Hari-hari berikutnya, saya
semakin menikmati proses ini. Setiap kali saya belajar sesuatu yang baru, saya
merasa bersyukur kepada Allah Subhanahu Wata’alla. Dahulu, saya hanya tahu
dasar-dasar agama yang diajarkan sejak kecil. Sekarang, saya bisa memahami
lebih dalam, termasuk bagaimana agama Islam mengatur kehidupan dengan begitu
rinci dan penuh hikmah.
Suatu hari ketika kelas yang saya
ajar mendapat giliran shalat. Saya mengajak siswa untuk ke masjid sholat
berjama’ah. Salat dhuhur dan salah dhuha di masjid.
Momen itu membuat saya semakin
yakin bahwa tugas ini bukan hanya tentang mengajar, tetapi juga tentang
memperbaiki pemahaman, baik bagi siswa maupun bagi saya sendiri.
Hari-hari berlalu dan semakin
banyak hal yang saya pelajari. Saya tidak lagi merasa tertekan karena mengajar
di luar bidang saya, tetapi justru bersyukur atas kesempatan ini. Saya
menyadari bahwa terkadang, kita perlu keluar dari zona nyaman untuk benar-benar
berkembang.
Mengajar PAI telah memberi saya
pengalaman berharga. Saya belajar bahwa ilmu agama bukan hanya untuk diajarkan,
tetapi juga untuk diamalkan. Saya belajar bahwa tidak ada kata terlambat untuk
memahami sesuatu yang dulu mungkin saya anggap sulit. Dan yang paling penting,
saya belajar bahwa setiap tantangan dalam mengajar adalah peluang untuk menjadi
lebih baik.
Ketika saya melihat siswa-siswa
saya mulai memahami materi.
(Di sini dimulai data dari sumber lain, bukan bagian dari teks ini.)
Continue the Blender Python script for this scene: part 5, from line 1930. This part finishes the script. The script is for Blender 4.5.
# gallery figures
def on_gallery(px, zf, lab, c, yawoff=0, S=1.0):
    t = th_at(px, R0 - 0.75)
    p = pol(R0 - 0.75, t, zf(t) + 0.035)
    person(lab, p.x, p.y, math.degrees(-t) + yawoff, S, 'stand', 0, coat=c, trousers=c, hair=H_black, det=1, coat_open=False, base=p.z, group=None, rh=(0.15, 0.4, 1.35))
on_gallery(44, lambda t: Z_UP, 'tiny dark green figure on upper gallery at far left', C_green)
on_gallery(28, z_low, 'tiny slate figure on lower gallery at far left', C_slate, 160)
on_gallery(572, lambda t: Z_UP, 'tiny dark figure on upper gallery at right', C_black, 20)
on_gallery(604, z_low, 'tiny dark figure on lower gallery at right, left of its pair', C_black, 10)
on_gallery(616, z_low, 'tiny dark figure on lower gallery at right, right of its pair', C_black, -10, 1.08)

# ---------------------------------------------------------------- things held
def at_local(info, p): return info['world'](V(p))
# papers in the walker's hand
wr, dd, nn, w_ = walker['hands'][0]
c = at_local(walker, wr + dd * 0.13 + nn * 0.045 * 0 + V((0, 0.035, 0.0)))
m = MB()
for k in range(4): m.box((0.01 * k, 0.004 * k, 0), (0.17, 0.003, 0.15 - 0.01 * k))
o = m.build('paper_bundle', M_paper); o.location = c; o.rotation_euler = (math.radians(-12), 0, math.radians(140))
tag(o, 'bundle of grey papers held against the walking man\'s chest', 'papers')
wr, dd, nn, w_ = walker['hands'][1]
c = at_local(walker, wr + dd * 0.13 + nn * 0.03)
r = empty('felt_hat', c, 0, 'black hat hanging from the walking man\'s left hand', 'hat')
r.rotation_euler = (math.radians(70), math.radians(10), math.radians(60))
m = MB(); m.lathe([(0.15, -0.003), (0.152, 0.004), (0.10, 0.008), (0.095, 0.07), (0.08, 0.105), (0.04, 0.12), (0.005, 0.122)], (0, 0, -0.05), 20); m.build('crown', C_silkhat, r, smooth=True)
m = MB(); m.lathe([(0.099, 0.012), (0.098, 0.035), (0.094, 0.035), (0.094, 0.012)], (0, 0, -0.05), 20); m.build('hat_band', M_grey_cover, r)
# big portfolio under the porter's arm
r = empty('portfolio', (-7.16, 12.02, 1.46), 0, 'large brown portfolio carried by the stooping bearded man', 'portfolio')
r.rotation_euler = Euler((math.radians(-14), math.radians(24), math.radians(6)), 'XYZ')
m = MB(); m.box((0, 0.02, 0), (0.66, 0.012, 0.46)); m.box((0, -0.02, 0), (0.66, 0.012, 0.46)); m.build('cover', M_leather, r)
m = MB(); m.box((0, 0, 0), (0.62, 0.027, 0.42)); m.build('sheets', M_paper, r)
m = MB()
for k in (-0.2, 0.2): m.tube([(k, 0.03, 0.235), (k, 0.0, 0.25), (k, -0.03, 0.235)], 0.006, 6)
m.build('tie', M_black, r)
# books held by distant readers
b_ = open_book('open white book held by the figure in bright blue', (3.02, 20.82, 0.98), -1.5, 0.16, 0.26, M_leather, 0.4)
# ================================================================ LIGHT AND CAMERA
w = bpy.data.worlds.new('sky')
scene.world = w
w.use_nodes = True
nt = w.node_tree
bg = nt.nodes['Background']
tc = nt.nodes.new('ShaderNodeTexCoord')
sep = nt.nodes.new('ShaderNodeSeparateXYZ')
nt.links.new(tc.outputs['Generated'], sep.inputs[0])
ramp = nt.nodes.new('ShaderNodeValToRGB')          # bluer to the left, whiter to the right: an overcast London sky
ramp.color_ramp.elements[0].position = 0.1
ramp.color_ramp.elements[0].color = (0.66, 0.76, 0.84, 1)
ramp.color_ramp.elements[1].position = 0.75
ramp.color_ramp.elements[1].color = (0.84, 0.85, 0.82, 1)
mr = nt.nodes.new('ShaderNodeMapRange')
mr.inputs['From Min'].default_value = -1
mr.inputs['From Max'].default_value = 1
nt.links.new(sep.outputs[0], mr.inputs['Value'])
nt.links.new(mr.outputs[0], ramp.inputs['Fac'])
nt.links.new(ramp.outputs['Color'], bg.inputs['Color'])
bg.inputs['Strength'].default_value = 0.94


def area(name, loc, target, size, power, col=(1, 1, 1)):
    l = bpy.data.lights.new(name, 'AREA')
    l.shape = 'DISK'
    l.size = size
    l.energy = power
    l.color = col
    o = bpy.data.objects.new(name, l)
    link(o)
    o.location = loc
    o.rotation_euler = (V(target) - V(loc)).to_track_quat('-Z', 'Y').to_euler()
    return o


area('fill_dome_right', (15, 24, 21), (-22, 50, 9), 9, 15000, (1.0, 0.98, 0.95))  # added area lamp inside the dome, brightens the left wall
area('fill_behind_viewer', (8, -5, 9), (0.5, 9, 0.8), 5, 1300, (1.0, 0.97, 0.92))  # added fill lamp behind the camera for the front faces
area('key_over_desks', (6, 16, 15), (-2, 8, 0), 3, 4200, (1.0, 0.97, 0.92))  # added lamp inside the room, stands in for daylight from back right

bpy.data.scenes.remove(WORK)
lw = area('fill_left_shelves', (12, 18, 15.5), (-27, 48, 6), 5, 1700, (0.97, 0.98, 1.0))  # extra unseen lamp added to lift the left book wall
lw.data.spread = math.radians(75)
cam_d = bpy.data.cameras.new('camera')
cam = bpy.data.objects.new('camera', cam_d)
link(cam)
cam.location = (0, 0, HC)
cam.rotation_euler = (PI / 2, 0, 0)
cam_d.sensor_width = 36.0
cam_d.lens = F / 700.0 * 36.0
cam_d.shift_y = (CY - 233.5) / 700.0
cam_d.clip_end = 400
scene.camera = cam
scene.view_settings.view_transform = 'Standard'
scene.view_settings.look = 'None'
Saat mereka
bisa menjawab pertanyaan dengan benar. Bahkan mereka bertanya dengan penuh rasa
ingin tahu. Penilaian Tengah semester selesai saatnya saya koreksi. Nilai
mereka sangat memuaskan. Saya merasa senang, bangga pada mereka. Saya merasa
semua perjuangan ini terbayar saat melihat hasil tes mereka.
Setiap kali saya membuka buku
PAI, saya tidak lagi merasa canggung. Sebaliknya saya merasa tertantang dan
bersemangat untuk terus belajar. Karena di balik tugas tambahan ini, ada hikmah
besar yang tidak pernah saya duga sebelumnya.